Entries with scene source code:
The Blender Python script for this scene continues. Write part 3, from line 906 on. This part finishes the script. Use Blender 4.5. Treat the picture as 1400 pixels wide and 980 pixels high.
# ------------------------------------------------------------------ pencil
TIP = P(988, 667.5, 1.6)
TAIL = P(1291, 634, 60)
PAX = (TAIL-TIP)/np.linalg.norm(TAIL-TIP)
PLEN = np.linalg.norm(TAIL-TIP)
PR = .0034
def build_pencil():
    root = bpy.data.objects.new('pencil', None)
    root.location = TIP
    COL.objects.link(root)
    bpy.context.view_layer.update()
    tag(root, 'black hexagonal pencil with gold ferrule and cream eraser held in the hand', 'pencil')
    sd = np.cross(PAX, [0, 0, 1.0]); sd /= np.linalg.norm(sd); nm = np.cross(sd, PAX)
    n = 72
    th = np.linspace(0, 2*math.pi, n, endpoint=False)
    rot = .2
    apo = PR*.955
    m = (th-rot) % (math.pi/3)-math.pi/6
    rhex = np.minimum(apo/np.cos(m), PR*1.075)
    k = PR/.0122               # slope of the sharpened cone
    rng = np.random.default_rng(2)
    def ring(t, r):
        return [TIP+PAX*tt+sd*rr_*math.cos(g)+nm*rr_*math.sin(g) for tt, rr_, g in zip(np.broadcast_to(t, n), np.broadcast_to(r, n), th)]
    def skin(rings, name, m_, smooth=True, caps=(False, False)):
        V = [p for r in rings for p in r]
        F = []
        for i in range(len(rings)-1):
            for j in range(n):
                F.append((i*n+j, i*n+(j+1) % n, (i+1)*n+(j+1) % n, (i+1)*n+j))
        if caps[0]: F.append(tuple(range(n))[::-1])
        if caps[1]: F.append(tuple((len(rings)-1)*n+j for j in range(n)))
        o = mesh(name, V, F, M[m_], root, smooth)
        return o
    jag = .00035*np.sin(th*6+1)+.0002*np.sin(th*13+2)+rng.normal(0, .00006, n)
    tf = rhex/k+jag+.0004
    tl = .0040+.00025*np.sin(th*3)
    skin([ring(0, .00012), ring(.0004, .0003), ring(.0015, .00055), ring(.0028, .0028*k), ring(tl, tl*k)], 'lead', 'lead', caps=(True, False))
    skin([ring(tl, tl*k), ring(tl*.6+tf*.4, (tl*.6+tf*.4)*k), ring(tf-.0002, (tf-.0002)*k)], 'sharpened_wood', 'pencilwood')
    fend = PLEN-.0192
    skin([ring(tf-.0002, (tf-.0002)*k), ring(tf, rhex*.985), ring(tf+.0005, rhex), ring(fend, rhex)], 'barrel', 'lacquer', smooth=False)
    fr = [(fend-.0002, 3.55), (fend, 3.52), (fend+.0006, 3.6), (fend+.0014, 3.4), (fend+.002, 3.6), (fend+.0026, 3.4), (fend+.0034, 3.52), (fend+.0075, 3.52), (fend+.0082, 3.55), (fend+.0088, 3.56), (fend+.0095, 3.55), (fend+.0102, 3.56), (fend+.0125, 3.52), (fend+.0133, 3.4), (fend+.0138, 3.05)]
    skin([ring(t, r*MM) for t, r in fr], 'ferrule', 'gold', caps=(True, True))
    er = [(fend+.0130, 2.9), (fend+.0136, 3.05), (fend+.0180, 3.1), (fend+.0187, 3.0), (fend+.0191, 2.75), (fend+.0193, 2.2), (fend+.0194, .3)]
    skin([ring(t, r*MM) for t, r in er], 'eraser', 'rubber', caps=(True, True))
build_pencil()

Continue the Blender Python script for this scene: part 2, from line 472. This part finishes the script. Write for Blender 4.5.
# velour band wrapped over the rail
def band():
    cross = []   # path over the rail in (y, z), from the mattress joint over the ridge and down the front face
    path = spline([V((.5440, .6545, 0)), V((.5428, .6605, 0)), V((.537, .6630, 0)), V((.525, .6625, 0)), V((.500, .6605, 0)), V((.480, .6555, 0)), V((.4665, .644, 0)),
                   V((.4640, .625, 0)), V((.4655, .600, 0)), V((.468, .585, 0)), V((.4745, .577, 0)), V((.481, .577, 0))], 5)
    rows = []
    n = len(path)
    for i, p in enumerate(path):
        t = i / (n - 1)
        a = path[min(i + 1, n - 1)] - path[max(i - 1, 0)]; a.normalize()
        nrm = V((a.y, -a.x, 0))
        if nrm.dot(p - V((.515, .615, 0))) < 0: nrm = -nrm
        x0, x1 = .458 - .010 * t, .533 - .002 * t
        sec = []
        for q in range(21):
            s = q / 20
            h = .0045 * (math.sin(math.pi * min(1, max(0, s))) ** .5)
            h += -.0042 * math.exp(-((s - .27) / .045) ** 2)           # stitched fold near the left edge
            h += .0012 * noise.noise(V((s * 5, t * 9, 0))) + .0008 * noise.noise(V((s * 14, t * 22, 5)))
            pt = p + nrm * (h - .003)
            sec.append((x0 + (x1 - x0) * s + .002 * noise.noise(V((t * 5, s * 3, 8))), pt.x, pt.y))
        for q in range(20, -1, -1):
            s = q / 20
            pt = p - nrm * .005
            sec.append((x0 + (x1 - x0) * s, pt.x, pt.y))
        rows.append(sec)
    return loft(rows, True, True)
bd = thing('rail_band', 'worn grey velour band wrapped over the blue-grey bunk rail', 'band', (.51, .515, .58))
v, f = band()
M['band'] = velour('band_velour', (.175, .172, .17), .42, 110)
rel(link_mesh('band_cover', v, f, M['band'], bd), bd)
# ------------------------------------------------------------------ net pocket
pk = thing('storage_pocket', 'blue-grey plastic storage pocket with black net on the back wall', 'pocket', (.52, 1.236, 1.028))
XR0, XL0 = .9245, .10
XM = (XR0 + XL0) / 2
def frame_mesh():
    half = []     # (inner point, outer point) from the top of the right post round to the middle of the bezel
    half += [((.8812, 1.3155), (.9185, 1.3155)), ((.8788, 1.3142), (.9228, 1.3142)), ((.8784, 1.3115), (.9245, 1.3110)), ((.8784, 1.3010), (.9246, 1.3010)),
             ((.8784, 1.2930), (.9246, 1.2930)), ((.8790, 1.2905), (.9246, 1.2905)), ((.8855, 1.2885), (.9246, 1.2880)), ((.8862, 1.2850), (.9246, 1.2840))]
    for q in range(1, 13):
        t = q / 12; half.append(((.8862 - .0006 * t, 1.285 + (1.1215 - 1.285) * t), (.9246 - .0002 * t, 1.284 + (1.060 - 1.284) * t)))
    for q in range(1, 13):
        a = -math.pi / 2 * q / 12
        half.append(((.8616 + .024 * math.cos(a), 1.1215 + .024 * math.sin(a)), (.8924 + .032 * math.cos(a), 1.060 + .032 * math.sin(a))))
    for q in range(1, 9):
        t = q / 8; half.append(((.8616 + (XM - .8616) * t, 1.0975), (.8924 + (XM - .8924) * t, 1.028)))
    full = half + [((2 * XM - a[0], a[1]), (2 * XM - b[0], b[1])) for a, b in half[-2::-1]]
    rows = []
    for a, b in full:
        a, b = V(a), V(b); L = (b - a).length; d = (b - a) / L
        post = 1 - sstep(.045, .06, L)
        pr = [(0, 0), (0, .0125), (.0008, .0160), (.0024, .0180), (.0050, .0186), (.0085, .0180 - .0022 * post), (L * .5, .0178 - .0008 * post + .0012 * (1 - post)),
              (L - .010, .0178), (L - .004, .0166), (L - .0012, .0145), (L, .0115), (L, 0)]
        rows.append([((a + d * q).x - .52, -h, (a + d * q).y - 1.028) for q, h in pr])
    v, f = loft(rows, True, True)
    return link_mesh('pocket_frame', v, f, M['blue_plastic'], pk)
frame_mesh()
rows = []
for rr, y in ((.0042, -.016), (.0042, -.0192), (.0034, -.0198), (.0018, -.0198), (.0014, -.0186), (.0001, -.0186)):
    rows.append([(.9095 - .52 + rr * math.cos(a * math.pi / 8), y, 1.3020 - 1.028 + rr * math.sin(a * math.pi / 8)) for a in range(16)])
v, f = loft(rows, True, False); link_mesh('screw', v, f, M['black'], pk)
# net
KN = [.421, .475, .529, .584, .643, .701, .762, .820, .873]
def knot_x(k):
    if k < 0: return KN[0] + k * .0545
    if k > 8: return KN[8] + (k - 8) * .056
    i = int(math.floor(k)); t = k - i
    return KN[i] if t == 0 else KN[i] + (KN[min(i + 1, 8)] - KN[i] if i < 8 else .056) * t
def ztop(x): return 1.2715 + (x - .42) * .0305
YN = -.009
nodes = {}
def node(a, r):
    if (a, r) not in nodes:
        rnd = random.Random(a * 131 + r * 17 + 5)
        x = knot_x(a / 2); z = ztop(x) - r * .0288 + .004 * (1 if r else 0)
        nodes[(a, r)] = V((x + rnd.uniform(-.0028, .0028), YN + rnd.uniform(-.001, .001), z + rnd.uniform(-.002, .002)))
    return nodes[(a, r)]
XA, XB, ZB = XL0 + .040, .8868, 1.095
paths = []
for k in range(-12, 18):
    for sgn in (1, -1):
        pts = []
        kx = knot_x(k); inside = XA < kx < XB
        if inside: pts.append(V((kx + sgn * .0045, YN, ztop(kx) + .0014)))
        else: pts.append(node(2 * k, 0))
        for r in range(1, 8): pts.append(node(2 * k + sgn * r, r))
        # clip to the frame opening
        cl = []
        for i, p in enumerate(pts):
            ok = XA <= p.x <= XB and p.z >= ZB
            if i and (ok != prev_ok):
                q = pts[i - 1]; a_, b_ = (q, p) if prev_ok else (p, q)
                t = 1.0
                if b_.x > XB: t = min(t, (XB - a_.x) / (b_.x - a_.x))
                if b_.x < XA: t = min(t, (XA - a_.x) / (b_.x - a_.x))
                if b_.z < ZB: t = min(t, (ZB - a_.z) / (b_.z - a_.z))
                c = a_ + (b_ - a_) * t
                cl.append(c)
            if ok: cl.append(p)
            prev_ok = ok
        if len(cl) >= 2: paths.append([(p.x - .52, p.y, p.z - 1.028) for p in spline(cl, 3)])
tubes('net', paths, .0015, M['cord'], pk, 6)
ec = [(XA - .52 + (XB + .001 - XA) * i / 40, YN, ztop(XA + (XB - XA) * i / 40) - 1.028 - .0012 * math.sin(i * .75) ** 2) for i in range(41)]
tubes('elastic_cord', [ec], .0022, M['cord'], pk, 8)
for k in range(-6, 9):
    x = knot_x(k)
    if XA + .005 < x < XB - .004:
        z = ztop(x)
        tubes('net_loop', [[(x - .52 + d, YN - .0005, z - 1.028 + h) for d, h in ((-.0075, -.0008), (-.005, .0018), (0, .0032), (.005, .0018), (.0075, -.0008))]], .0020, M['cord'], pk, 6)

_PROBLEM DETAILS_
Select and copy every line of the listing with the word "This".

_SOLUTION TO THE PROBLEM_
The Blender Python script for this scene continues. Write part 3, from line 906 on. This part finishes the script. Use Blender 4.5. Treat the picture as 1400 pixels wide and 980 pixels high.
Continue the Blender Python script for this scene: part 2, from line 472. This part finishes the script. Write for Blender 4.5.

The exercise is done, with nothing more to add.